## Description of the task:
Filter for the word "scene" and keep each matching line.
[START]
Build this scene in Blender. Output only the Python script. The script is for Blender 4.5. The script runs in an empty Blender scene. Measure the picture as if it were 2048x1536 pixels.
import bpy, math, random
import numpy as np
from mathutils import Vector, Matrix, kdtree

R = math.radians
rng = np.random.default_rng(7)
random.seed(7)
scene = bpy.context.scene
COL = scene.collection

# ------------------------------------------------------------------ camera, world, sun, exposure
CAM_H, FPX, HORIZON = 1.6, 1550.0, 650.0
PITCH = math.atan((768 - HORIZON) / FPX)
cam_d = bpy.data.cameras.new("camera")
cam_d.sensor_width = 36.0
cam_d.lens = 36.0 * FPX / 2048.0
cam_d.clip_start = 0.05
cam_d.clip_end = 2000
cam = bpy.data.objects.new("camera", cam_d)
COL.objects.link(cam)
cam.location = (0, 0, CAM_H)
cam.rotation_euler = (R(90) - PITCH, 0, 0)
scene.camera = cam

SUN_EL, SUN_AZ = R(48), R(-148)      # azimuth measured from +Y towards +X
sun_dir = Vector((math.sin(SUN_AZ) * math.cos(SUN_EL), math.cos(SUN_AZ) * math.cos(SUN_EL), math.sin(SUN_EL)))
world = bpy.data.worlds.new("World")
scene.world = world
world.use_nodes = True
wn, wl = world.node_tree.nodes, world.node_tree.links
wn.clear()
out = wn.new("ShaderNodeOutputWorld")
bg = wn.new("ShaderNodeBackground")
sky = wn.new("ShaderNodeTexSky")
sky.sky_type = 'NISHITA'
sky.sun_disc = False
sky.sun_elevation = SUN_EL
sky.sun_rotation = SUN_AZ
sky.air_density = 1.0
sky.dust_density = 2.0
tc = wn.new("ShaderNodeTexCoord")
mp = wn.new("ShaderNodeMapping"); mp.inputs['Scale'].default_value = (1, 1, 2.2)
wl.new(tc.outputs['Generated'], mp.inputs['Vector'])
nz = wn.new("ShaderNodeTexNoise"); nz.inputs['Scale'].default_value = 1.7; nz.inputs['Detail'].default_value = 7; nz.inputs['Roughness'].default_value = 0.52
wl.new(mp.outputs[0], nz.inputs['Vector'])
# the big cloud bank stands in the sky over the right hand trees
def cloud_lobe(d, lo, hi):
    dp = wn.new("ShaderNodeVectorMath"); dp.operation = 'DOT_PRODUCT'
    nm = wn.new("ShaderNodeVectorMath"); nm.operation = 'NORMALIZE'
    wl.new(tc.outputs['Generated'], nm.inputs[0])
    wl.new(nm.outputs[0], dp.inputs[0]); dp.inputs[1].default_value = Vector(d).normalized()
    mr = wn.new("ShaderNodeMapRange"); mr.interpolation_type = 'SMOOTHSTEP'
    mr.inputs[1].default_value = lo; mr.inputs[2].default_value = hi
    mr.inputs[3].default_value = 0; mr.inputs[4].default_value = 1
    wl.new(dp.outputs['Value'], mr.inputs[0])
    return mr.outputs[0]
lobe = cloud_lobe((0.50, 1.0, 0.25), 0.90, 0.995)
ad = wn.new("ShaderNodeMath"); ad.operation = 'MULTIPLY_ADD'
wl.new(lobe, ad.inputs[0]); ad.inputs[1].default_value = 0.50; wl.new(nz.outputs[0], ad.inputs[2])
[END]
## Final result:
Build this scene in Blender. Output only the Python script. The script is for Blender 4.5. The script runs in an empty Blender scene. Measure the picture as if it were 2048x1536 pixels.
scene = bpy.context.scene
COL = scene.collection
scene.camera = cam
scene.world = world